Philip Wilkinson said...

DC: Marvellous memories. Reminiscent in a way of the Czech Republic, where I spend a lot of time, and where many people keep a small wooden second home where they go for weekends and holidays. The bungalow in my post isn't in Stourport, but isn't that far away from there.

DC said...

I have just watched - making good my lapses in learning - Jonathan Meades's "Severn Heaven", which is devoted, in his usual wry way, to bungalows just such as these; again not at Stourport, but rather near Bewdley. In the unlikely event that you are not familiar with it, I commend it to you. For myself, I shed a nostalgic tear - though I would plead that our structure had slightly more architectural merit - and certainly less ghastly taste in interior decor - than those visited by Meades!

Philip Wilkinson said...

Yes! I'm a fan of 'Severn Heaven' and of Mr Meades' work generally. I have the BBC's 3-disc Jonathan Meades Collection and wish they'd issue more.

The bungalow in my post is itself near Bewdley, though it's not part of the collection of dwellings that Meades celebrates in his excellent film.

Eric Hayman said...

My grandparents owned the Water Mill at Hellingly in Sussex in the 1930s, running it as a tea gardens and guest house.

The mill building was timber with typical Sussex weatherboard walls.

The defunct original water wheel was replaced some years ago with a new one.

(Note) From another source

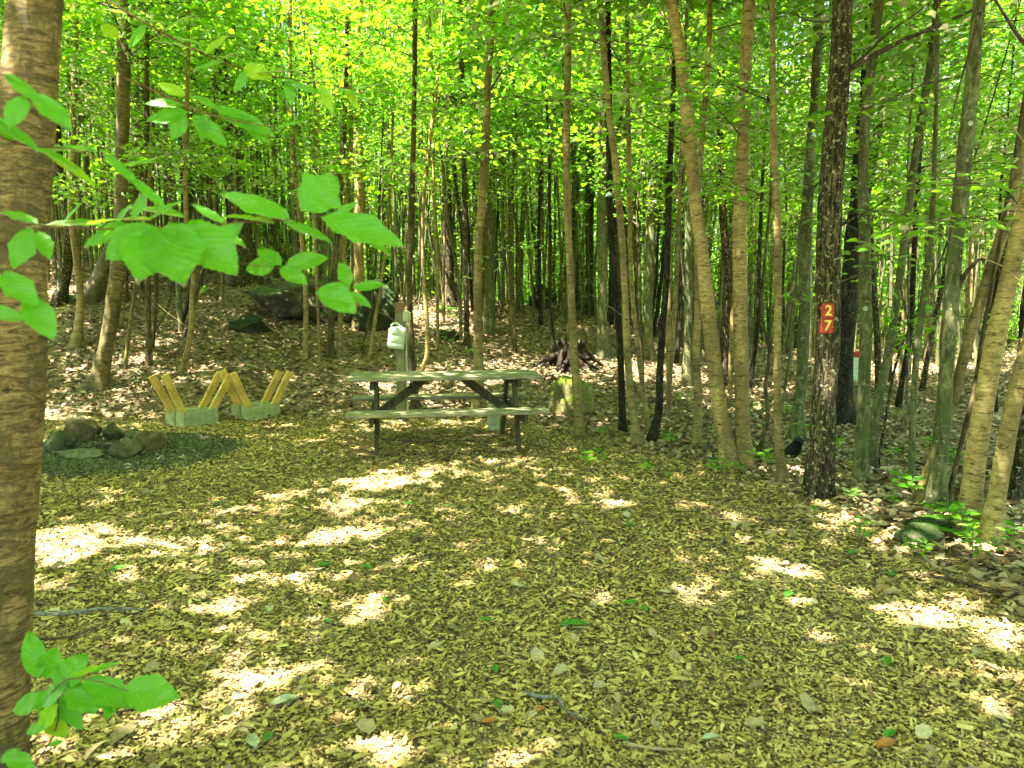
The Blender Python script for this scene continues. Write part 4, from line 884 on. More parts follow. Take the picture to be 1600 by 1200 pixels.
def stump(px, py, w, h, seed, label, roots=7):
    p = hit(px, py); s = p.y / F; W, Hh = w * s, h * s; g = np.random.default_rng(seed); p.y += W * .2; p.z = thf(p.x, p.y)
    o = empty('tree_stump', p, label=label, cat='tree stump'); n_ = 30; V = []; rings = 12; ph = g.uniform(0, 6.28, 4)
    top = [Hh * (.72 + .28 * abs(math.sin(k * 1.7 + ph[3])) * g.uniform(.5, 1)) for k in range(n_)]
    for i in range(rings):
        t = i / (rings - 1)
        for k in range(n_):
            a = 2 * math.pi * k / n_; r = W * (.17 + .16 * math.exp(-t * 4) * (1 + .8 * math.sin(5 * a + ph[0]))) * (1 + .12 * math.sin(9 * a + ph[1]) + g.normal(0, .04))
            V.append((r * math.cos(a), r * math.sin(a) * .9, top[k] * t - .05))
    for k in range(n_):
        a = 2 * math.pi * k / n_; V.append((W * .11 * math.cos(a), W * .10 * math.sin(a), top[k] * .78))
    for k in range(n_): V.append((0, 0, Hh * .35))
    fs = [(i * n_ + k, i * n_ + (k + 1) % n_, (i + 1) * n_ + (k + 1) % n_, (i + 1) * n_ + k) for i in range(rings + 1) for k in range(n_)]
    link('stump', fastmesh('stump', V, fs, True), o, ROT)
    for q in range(roots):
        a = g.uniform(0, 6.28); mb = MB(); L = W * g.uniform(.22, .34); b0 = Vector((math.cos(a) * W * .15, math.sin(a) * W * .13, Hh * g.uniform(.25, .6)))
        P = [b0]
        for j in range(1, 6): P.append(b0 + Vector((math.cos(a + .15 * j * math.sin(q)), math.sin(a + .1 * j), 0)) * (L * j / 5) + Vector((0, 0, -b0.z * (j / 5) ** 1.1 + g.normal(0, .02))))
        mb.tube(P, [W * .05 * (1 - .15 * j) for j in range(6)], 7); mb.build('root', ROT, o, smooth=True)
stump(893, 577, 125, 50, 5, 'rotten dark root stump on the slope above the yellow mossy rock')

# ---------------------------------------------------------------- number plates, tags, marker stake, black scrap
def glyph(txt, size, mat, parent, loc, name):
    cu = bpy.data.curves.new(name, 'FONT'); cu.body = txt; cu.size = size; cu.extrude = .0012; cu.offset = .0022; cu.align_x = 'CENTER'; cu.align_y = 'CENTER'
    tmp = bpy.data.objects.new('tmp', cu); col.objects.link(tmp); dg = bpy.context.evaluated_depsgraph_get(); me = bpy.data.meshes.new_from_object(tmp.evaluated_get(dg))
    bpy.data.objects.remove(tmp); bpy.data.curves.remove(cu); me.materials.clear()
    return link(name, me, parent, mat, loc, (math.pi / 2, 0, 0))
RED = plain('red_paint', (.50, .045, .02), .55, .35, nscale=25, var=(.30, .03, .015)); YEL = plain('yellow_paint', (.80, .66, .14), .6, .3, nscale=30, var=(.62, .47, .08))
for txt, px, py, h, lb in (('2', 1293.5, 486, .112, 'red plate with a yellow 2, upper one on the numbered tree'), ('7', 1292, 509.5, .110, 'red plate with a yellow 7, lower one on the numbered tree')):
    rr_ = np.array(NUMROWS); q0 = at(px, py, NUMB.y); zl = q0.z - NUMB.z; r_ = float(np.interp(zl, rr_[:, 2], rr_[:, 3]))
    p = at(px, py, NUMB.y - r_ * 1.10)
    o = empty('number_plate', p, label=lb, cat='number plate', group='number plates on the tree'); o.rotation_euler = (R(-2), R(1.5 if txt == '2' else 2.5), R(4))
    mb = MB(); mb.box((0, 0, 0), (.094, .012, h - .004), None, .002, .0008); mb.build('plate', RED, o)
    glyph(txt, .108, YEL, o, (.002, -.0075, .0), 'numeral')
rt, rw, bs = T['an']; A = np.array(rw); q0 = at(1355, 164, bs.y); r_ = float(np.interp(q0.z - bs.z, A[:, 2], A[:, 3]))
mb = MB(); mb.box((0, 0, 0), (.055, .005, .045), None, .001); mb.build('tree_tag', plain('pale_tag', (.62, .62, .48), .6, .3, nscale=20), None, at(1355, 164, bs.y - r_ * 1.08), (0, 0, R(3)), label='small pale square tag nailed high on the smooth grey trunk', cat='tag')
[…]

When my grandparents had the mill, my grandfather connected the water wheel to an electricity generator that charged batteries and provided lighting in the gardens and the buildings. In 930s rural Sussex, there was no mains electricity.

Philip Wilkinson said...

Eric: Thanks for your interesting comment. Great how your grandfather put the mill wheel to a new use. (I remember my parents having mains electricity installed in rural Lincolnshire in the 1960s!)